Saturday 28 April 2018

Leaf Encounter

Many have struggled to define Englishness. The anthropologist Kate Fox and the broadcaster Jeremy Paxman have book length studies on the subject. A fondness for village greens and cricket may be invoked, as might: picnicking at the seaside, a tolerance for queuing and a national obsession with tea. It has been remarked before that you can tell a true-hearted Englishperson, because they will make you tea once and then always remember how you take it. Never lie about how you take your tea, you may not get a chance to revoke it. I speak from experience.


For reasons apparently mysterious to anyone else who has ever tried it, I drink only very weak gunpowder green leaf tea made with the first pour of a still boiling kettle into a warmed porcelain mug. To me, this method makes a beautiful golden-coloured brew that tickles the tongue with a peppery freshness and leaves a lingering honey-sweetness on the palate. However, an ex-girlfriend of mine always described it as “...that fucking pondwater you drink...” so: to each their own.  

The perfect cuppa?

On my first day at what I still call ‘my new job’ despite having been there 14 months, I went in armed with my own porcelain cup and 100g of the Tea Junction’s finest gunpowder green.


Obviously, the last thing a person should do when attempting to ingratiate himself with his new colleagues who have kindly offered to make him a cup of tea is announce that they all have to learn a new method of making tea. So my plan was to get in first with the offer to make a round of teas, memorise how everyone took theirs and then just have hot water top-ups for the rest of the day. However, as I was settling in, someone else got their offer of making tea in first. When asked how I take mine, I panicked and said ‘white no sugar’.

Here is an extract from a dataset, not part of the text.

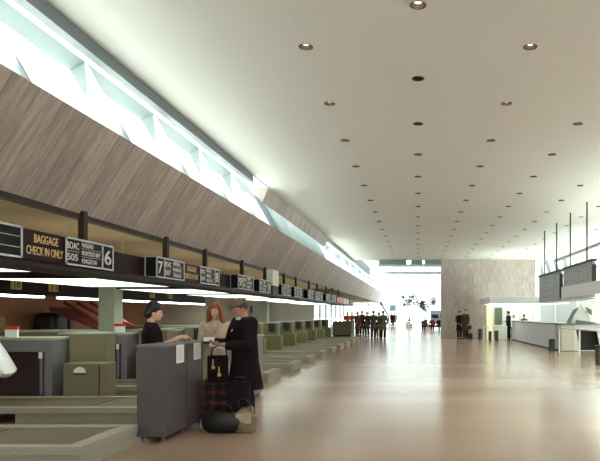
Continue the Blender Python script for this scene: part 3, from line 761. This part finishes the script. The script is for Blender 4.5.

Naturally, the kindly man who was making the tea committed this to memory and for the next two months I either had to decline his offer of tea or pretend I was so engrossed in my work that I had forgotten about the brew he made me so I could surreptitiously pour it away and make my own. He left the company after I’d been there two months so fortunately neither of us had to go through the embarrassment of me owning up to my nervous lie.


The reason behind the lie was of course the clash created by an intensely individualistic person trying desperately not to seem different from anyone else - and ,if you’re still looking for a defining characteristic of Englishness, it might be staring you in the face.